2. Gesù lascia che i suoi due discepoli, Giacomo e Giovanni, si espongano fino in fondo. Poi, la risposta del Maestro ha molto dell’ironico (e dello sconcertante). Essi condivideranno la sorte del Maestro (essere battezzato = essere totalmente immerso), “ma sedere alla mia destra o alla mia sinistra non sta a me concederlo; è per coloro per i quali è stato preparato (da Dio Padre)”. Quando Gesù morirà, avrà accanto a sé due briganti e non i discepoli, perché scappati.
3. Il potere dei governanti e dei capi viene espresso da due verbi: dominare (in greco, katakurièuo) e opprimere (katexousiàzo). Il primo verbo si ritrova in 1 Pt 5,3, dove appare con il chiaro significato di “essere padroni”: “Pascete il gregge di Dio che vi è affidato, sorvegliandolo non perché costretti ma volentieri, come piace a Dio, non per vergognoso interesse, ma con animo generoso, non come padroni (katakurièuontes) delle persone a voi affidate, ma facendovi modelli del gregge”. Il secondo verbo indica, invece, l’uso della forza. Quanto oggi sia così, ognuno può valutare da solo. Una cosa tuttavia è certa. Gesù non prende la società civile come esempio per la vita della comunità: “Tra voi però non è così”.

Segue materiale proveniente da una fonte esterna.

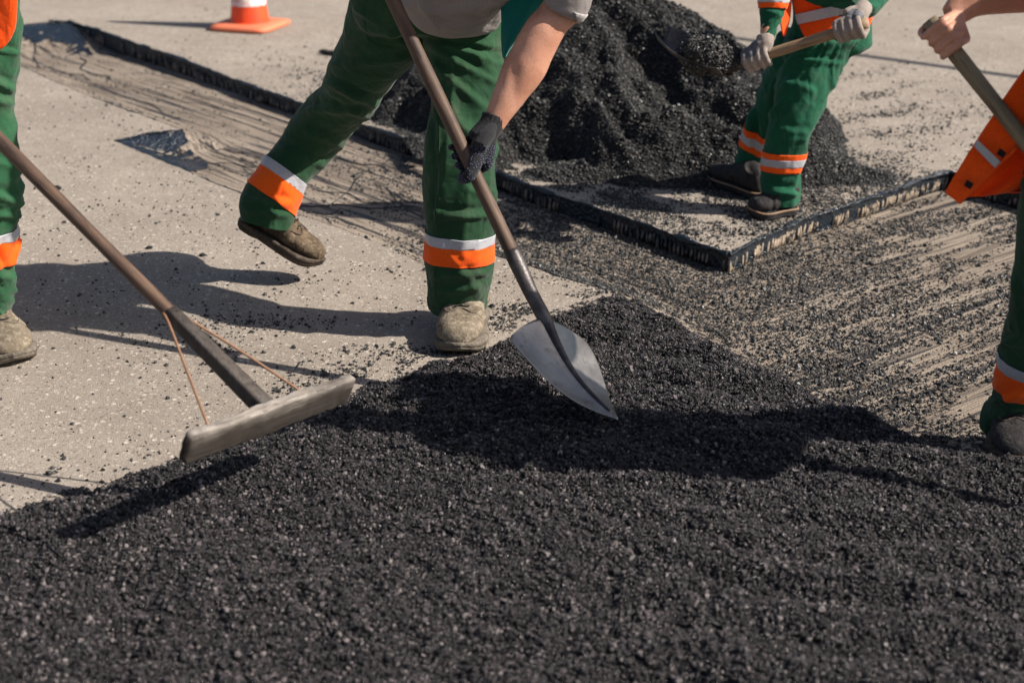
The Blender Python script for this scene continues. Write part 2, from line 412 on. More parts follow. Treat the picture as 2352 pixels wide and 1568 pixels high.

4. Gesù preferisce educare i suoi, partendo dalla situazione in cui si trovano. Il sentimento non va schiacciato, ma orientato. Il modello dell’autorità, dunque, nella comunità cristiana non è quello della società civile (democrazia o oligarchia o monarchia), ma la persona di Gesù: “Il Figlio dell’uomo infatti non è venuto per farsi servire, ma per servire e dare la propria vita in riscatto per molti”. Il vocabolo “molti” non deve trarre in inganno. Nel linguaggio semitico non si oppone a “tutti”, ma indica sempre la “totalità rimanente” Gesù dona la propria vita per i discepoli e per “tutti gli altri” (=molti). La Liturgia chiarisce il valore di “molti”. Nell’amplificazione dell’invocazione, la comunità prega: “Hai inviato il tuo Figlio nel mondo per dare la sua vita in riscatto per tutti”.
Il Contesto Liturgico
1. La prima lettura (Is 53,10-11) è una piccola parte del quarto carme del Servo di Yhwh dove è sintetizzata la profezia di morte del Messia (“offrirà se stesso in sacrificio di riparazione”) e la risurrezione (“dopo il suo intimo tormento vedrà la luce”). La prima lettura in qualche modo supplisce al silenzio evangelico sulla terza profezia della Passione-Resurrezione (cf Mc 10,32-34), che precede immediatamente il vangelo odierno.